Although as a parent you want to do everything you can for your children, it is common for parents going through a divorce to forget how hard it may be on older children. You may expect them to take care of younger siblings or to handle the whole situation with grace to keep you from dealing with any additional stress.

While it is reasonable to hope that your children will avoid any major outbursts or behavior issues stemming from the divorce, you and your ex may want to take a proactive approach to addressing common issues seen in teenagers during and after divorce in order to be better co-parents.

Keeping your rules consistent will make them easier to enforce

It is common for teenagers to test boundaries with their loved ones. If you and your ex don't agree on critical issues for parenting your teens, they will use that disagreement to their own advantage. There are many areas in which a teenager can act out during and after a divorce. These could include:

  • Changing the way they dress or do their hair
  • Changing their social circle
  • Starting to date people you find questionable
  • Breaking curfew
  • Skipping school
  • Focusing more on sports than grades
  • Losing themselves in video games or online for hours

When you create a parenting plan, do more than just outline when you're going to exchange custody with your ex. Also spend some time talking about problematic behaviors that teenagers have and your expectations for your own teams. Agree on a curfew. Agree on terms for dating and grade expectations.

Set down in writing how many hours a week or per day your team can have access to the internet or video games. Having standardized rules makes it easier for your teen to follow them. It also makes it easier for you and your ex to enforce them.

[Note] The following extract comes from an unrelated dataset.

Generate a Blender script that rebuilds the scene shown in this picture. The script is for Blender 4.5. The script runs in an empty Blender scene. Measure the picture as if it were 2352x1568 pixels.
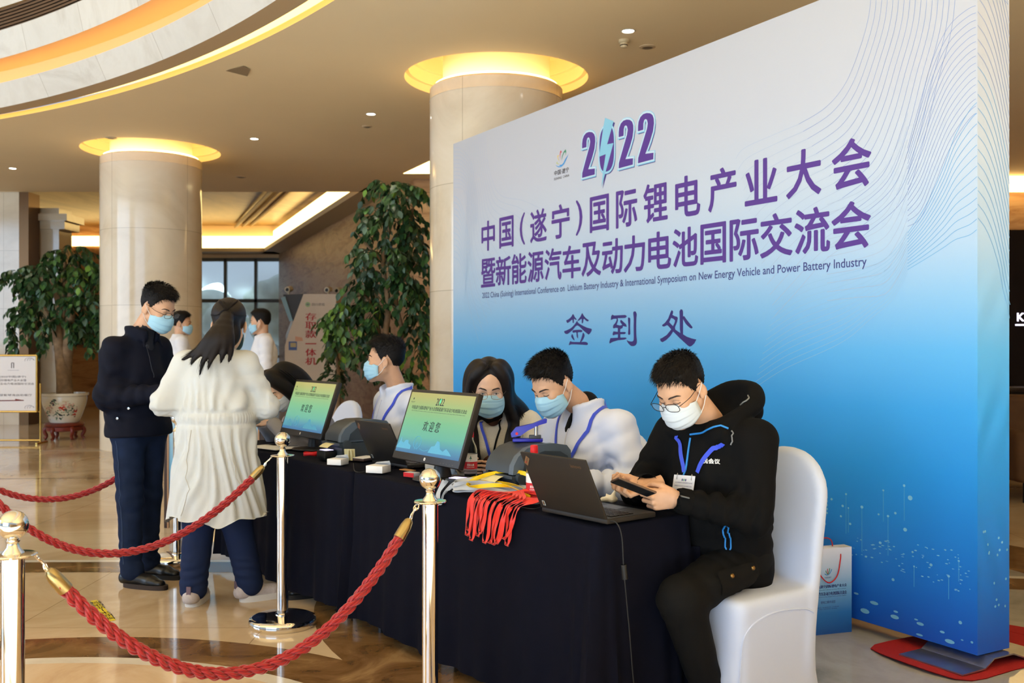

Focus on making this transition as easy as possible for your kids

The dissolution of the primary family unit is a traumatic event for children of any age. However, you and your ex can minimize the stress your children experience in the divorce by choosing to talk about your issues with one another, and not with the children.

Keeping the conflict away from your kids isn't always easy, but it can make things much less traumatizing for them. If it's possible, talk with your ex as soon as you know divorce is inevitable and try to keep the focus on your children throughout the entire process. If you can informally agree to do that, then chances are good that your children will benefit from that maturity on your part.